Animal rights protesters target Jamie Oliver restaurant
Animal rights protesters took part in a demonstration against Jamie Oliver’s promotion of British pork outside the celebrity chef’s latest restaurant today.
Members of Peta stood outside Jamie’s Italian in Brighton holding placards bearing the words “Be Pukka to Pigs: Go Vegetarian” while a heavily pregnant supporter crouched in a crate beside them.
Stooped on all-fours and clad in just a pair of flesh-coloured pants, Lynzi Waddington said she wanted to highlight the “cruelty that goes on behind closed doors” within the pig farming industry.
The 24-year-old, who is six-and-a-half months pregnant, added: “Pigs are very sensitive animals, they do feel pain, and they deserve to be treated right.”
Poorva Joshipura, director of special projects for Peta, said that pigs are confined to the metal crates while they are pregnant and then kept inside them after they have given birth, without room to be able to nuzzle their offspring effectively.
After their piglets are taken away from them the process begins again, until they are killed at around five-years-old.
Ms Joshipura said: “If Jamie truly loved pigs then he would be joining us in asking people to go vegetarian.”
But Oliver’s spokesman said the protesters should target other restaurants as the celebrity chef had long “championed the welfare of pigs” but would not be taking meat off his menus.
“If they want people to go vegetarian then they’re protesting in the wrong place,” he said. “The meat Jamie is serving up is very high quality.
“They should go make a protest somewhere that imports its meat.”
He added that the latest branch of Jamie’s Italian, due to open in Black Lion Street, Brighton, at 6pm today, offered a number of vegetarian dishes to cater for non-meat eaters.

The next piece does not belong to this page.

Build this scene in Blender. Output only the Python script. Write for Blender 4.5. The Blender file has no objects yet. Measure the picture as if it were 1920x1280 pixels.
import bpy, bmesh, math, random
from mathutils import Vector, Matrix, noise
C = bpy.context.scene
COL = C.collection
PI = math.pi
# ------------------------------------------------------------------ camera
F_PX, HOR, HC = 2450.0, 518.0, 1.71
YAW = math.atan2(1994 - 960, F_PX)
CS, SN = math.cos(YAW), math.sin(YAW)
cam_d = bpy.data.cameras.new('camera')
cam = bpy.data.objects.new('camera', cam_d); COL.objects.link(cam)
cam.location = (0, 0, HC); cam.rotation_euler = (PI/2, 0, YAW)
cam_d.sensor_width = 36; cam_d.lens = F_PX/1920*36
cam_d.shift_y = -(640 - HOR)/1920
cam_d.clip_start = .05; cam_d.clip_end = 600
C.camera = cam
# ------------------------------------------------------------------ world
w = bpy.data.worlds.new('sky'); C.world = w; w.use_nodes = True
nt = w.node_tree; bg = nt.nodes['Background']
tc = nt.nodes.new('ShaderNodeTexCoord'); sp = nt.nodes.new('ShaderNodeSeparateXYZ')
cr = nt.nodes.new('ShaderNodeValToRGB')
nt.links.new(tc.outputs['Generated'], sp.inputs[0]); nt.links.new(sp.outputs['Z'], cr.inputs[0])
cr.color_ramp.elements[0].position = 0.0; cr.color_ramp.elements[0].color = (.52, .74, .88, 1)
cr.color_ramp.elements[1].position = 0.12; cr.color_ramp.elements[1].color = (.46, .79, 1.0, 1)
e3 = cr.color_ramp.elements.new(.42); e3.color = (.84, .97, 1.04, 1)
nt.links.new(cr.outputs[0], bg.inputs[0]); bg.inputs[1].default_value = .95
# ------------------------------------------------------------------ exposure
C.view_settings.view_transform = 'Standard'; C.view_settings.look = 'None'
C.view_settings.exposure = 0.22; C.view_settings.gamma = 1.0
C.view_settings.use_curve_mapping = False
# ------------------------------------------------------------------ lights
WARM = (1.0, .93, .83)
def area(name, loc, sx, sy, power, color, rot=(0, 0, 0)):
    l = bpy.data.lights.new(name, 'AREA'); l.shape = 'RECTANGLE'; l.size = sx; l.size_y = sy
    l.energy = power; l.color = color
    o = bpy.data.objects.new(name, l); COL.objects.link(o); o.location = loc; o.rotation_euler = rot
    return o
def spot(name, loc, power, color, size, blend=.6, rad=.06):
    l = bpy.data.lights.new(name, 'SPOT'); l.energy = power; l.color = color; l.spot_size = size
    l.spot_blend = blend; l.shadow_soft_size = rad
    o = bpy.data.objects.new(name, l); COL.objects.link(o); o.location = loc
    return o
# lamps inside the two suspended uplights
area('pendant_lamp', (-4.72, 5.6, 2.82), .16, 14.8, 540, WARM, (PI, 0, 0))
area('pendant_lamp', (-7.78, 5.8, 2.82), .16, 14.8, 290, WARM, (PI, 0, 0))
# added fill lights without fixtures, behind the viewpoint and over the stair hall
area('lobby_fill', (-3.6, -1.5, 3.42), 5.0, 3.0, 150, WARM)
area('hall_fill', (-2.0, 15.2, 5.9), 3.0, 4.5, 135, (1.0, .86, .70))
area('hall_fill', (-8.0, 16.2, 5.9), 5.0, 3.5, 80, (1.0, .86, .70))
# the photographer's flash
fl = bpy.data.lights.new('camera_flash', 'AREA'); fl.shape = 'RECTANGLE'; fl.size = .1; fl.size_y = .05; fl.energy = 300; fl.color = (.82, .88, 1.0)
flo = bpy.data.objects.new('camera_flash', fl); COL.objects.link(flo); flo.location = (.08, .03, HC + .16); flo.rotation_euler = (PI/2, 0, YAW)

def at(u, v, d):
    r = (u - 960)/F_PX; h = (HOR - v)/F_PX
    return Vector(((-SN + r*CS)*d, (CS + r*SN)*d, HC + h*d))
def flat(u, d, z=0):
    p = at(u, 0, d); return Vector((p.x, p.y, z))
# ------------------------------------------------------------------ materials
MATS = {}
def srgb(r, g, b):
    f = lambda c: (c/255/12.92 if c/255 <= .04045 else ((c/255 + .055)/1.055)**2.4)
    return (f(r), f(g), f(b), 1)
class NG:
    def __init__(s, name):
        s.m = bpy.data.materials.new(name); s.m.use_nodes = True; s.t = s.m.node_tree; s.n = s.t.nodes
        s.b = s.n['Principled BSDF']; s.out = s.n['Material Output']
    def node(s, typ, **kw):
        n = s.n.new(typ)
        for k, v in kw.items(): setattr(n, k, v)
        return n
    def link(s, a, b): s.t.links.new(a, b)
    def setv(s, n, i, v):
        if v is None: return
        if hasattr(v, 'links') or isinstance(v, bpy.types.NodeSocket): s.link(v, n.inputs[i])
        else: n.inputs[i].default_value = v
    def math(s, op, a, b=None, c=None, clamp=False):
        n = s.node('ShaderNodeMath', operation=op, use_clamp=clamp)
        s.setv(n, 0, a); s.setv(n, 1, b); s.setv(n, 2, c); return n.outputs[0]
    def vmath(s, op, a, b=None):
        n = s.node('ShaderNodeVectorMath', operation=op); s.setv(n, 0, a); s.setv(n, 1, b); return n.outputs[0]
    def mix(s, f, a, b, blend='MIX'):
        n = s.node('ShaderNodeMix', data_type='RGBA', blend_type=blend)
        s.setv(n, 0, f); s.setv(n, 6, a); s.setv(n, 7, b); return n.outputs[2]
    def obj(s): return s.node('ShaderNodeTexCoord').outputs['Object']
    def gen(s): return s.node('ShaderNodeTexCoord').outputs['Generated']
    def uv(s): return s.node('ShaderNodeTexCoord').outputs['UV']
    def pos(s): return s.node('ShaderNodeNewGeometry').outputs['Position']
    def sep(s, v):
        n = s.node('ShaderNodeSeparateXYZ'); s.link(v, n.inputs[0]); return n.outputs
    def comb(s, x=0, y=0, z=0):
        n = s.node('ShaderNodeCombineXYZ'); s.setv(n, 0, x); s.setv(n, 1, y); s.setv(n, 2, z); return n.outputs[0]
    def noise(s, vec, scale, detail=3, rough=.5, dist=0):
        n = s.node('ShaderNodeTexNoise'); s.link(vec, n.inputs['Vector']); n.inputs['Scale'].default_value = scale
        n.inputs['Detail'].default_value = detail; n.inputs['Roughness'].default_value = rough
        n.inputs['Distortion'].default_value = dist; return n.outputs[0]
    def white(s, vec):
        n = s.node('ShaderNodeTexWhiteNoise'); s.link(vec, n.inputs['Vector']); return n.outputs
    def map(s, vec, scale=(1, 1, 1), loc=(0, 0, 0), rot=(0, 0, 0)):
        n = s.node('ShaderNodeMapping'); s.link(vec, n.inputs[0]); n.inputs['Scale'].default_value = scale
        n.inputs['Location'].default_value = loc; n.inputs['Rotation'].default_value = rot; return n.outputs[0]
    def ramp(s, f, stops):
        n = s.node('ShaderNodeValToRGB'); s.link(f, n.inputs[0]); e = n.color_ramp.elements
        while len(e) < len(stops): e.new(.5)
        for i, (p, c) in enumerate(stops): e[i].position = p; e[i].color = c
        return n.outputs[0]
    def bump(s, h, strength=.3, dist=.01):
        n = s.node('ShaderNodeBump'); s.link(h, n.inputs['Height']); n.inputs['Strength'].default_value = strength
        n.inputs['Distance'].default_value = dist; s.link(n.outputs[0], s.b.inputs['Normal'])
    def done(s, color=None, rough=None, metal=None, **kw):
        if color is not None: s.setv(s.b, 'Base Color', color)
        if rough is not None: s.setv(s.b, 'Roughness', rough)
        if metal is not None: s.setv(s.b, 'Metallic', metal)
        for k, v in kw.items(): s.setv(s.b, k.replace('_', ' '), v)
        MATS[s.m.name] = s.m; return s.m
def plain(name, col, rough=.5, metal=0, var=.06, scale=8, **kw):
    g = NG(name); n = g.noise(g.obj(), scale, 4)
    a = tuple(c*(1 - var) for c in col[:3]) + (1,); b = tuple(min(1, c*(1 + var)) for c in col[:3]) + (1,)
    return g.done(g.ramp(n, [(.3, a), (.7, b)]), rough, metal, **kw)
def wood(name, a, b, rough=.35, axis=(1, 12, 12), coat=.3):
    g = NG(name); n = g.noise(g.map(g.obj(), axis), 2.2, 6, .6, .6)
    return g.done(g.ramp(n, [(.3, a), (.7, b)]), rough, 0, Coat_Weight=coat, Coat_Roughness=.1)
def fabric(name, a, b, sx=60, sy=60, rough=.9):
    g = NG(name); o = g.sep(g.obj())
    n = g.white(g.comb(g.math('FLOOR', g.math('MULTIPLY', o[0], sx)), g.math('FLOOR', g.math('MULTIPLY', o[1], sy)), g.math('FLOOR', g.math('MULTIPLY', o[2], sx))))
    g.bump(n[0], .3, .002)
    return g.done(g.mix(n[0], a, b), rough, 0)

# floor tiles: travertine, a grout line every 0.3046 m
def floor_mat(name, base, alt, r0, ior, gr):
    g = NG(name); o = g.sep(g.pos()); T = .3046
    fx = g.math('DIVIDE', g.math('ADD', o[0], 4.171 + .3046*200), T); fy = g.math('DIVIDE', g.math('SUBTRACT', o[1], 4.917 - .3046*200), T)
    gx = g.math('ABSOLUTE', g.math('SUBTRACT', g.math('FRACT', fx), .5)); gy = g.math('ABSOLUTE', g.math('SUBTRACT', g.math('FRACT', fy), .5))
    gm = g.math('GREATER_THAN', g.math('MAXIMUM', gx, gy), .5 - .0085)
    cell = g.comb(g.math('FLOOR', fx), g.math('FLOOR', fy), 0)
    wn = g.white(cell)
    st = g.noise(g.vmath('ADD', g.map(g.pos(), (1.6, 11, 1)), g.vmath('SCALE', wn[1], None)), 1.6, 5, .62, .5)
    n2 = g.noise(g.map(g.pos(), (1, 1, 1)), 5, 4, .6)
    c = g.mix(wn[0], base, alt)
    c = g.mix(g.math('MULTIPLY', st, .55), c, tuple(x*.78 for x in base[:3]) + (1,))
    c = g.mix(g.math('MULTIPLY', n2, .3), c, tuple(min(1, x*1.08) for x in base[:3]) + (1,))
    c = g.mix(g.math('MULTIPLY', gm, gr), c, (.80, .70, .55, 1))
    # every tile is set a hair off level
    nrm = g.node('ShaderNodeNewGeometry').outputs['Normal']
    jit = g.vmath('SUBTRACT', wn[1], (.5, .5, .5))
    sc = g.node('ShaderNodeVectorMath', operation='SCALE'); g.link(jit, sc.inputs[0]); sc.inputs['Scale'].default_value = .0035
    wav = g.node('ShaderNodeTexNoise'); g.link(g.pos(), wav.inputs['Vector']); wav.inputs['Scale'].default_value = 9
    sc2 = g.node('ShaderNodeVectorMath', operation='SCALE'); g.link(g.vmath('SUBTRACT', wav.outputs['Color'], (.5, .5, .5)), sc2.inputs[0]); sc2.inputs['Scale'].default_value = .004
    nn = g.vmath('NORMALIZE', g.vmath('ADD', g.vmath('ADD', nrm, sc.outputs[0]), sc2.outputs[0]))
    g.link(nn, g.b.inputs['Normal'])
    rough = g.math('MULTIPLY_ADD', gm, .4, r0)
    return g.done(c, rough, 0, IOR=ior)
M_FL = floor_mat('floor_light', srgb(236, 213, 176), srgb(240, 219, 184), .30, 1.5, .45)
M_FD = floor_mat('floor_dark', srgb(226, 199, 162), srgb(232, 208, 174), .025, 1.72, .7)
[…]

Oliver’s most recent television show was a documentary investigating pig welfare standards, which urged people to buy British pork rather than that produced abroad under poorer conditions.
In Channel 4’s 'Jamie Saves Our Bacon', the chef highlighted factory pig farm conditions in continental Europe, showing the use of sow stalls, where pregnant pigs are kept in cages for up to four months at a time without room to turn.
The stalls are banned in Britain, but sows can be moved to individual crates about a week before they are due to give birth, to prevent the sow crushing her piglets.
The sows usually remain in these farrowing crates until the piglets are weaned at about four weeks old. Peta still believes these crates are cruel, however, and wants them to be banned.
The charity says the sows spend one month out of every five in the crates, causing them extreme mental distress.